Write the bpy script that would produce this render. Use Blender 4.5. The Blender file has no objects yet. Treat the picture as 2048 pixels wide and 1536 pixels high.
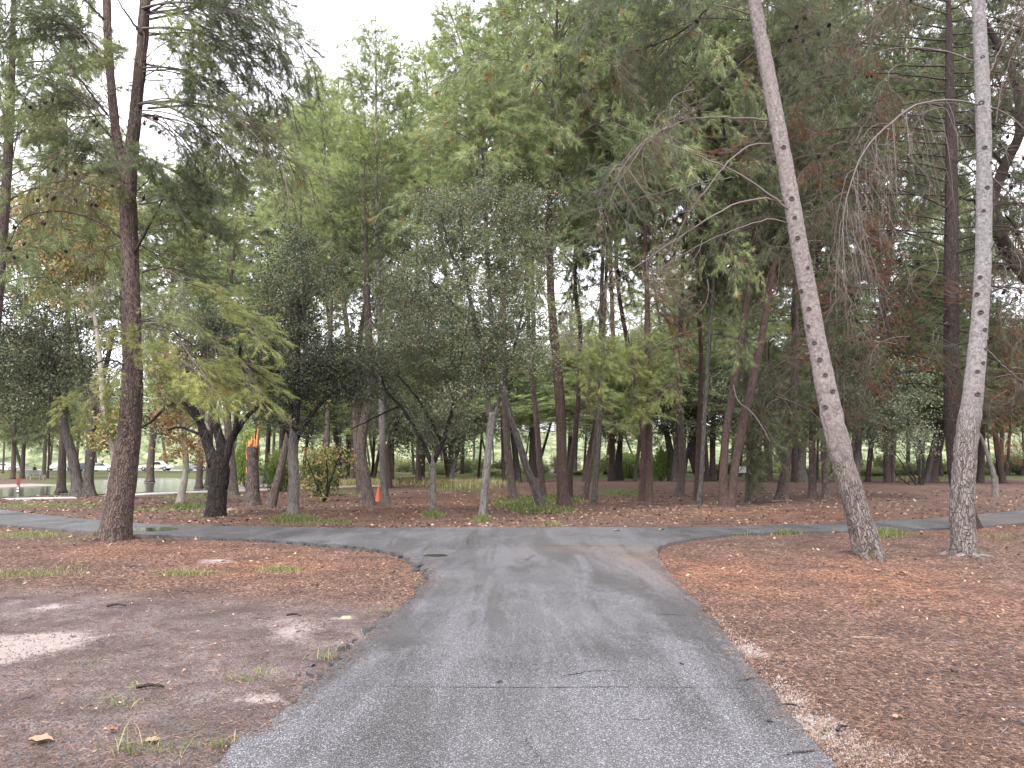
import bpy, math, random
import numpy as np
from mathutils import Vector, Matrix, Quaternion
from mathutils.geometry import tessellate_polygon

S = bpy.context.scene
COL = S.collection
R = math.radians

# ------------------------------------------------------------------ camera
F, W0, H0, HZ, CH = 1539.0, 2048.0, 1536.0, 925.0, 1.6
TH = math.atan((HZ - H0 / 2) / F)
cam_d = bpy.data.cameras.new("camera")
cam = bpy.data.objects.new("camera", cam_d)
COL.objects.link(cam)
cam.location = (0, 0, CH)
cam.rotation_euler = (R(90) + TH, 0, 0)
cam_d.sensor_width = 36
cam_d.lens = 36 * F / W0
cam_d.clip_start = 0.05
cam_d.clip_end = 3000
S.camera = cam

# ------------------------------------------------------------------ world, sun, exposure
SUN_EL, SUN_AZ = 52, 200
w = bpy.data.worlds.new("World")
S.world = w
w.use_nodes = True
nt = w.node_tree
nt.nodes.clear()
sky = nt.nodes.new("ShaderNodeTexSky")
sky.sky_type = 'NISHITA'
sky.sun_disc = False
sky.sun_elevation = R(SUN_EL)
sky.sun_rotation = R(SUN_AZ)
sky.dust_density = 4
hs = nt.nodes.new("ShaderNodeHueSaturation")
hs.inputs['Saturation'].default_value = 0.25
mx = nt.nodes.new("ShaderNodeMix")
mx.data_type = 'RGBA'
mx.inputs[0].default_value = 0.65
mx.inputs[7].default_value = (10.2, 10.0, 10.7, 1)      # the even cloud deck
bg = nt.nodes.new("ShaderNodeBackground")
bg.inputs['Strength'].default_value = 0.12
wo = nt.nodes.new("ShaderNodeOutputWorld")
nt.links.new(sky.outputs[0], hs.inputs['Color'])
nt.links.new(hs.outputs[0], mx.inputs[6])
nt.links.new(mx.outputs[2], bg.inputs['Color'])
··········
> **Given exercise**:
Everything from the first line to the line with "R = math.radians" must be repeated exactly, and nothing else. Leave the pictures out.

> **Full response**:
Write the bpy script that would produce this render. Use Blender 4.5. The Blender file has no objects yet. Treat the picture as 2048 pixels wide and 1536 pixels high.
import bpy, math, random
import numpy as np
from mathutils import Vector, Matrix, Quaternion
from mathutils.geometry import tessellate_polygon

S = bpy.context.scene
COL = S.collection
R = math.radians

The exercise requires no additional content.